Craigslist killer Richard Beasley’s appeal of his death penalty conviction was denied by the U.S. Supreme Court.

Beasley’s case was included in a list of appeals Monday morning that the high court declined to hear.

Beasley, a death row inmate from Akron, argued that Ohio Supreme Court Justice Patrick DeWine, the son of former Ohio Attorney General Mike DeWine, now the governor-elect, should have recused himself from Beasley’s case when it was before the state Supreme Court. The Ohio Attorney General’s Office assisted with Beasley’s prosecution and argued the case before the Ohio Supreme Court.

"The U.S. Supreme Court hears a very small number of cases," said Donald Gallick, one of Beasley’s Akron attorneys. "I’m disappointed they’re not going to speak on the issue of family members serving as judges in cases involving relatives."

Summit County Prosecutor Sherri Bevan Walsh, however, was pleased with the high court's decision.

"Mr. Beasley is a serial killer, luring his innocent victims with the promise of a job and a better life," she said Monday in a prepared statement. "We will continue to fight for Ralph Geiger, David Pauley, Timothy Kerns, and Scott Davis.

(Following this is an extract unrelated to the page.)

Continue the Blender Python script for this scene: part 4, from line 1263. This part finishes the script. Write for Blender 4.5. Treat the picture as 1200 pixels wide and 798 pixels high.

Richard Beasley needs to be held accountable for what he did."

The Ohio Supreme Court upheld Beasley’s death sentence Feb. 9. Beasley had challenged the sentence because he claimed there were multiple trial errors.

Beasley was convicted of posting bogus job offers on Craigslist to rob and murder three men in 2011. Beasley and his teenage accomplice, Brogan Rafferty of Stow, were convicted in 2013. Rafferty was sentenced to life in prison without parole.

The murders made national news because Beasley posted ads on Craigslist to lure the men to a remote spot in southern Ohio.

Beasley’s challenges of his death sentence aren’t done yet. He still must be appointed a post-conviction attorney for the next steps of his appeals. He also must be resentenced on the non-capital convictions against him because of an Ohio Supreme Court ruling. The court found the trial court didn’t follow statutory requirements in determining the consecutive sentences on these charges.

The Beasley case wasn’t the only time the issue of Patrick DeWine and Mike DeWine’s relationship was raised in court. Patrick DeWine recused himself last July from deciding a case involving the Electronic Classroom of Tomorrow (ECOT), an online charter school, that Mike DeWine’s office was involved with.

The state’s high court ultimately ruled against ECOT.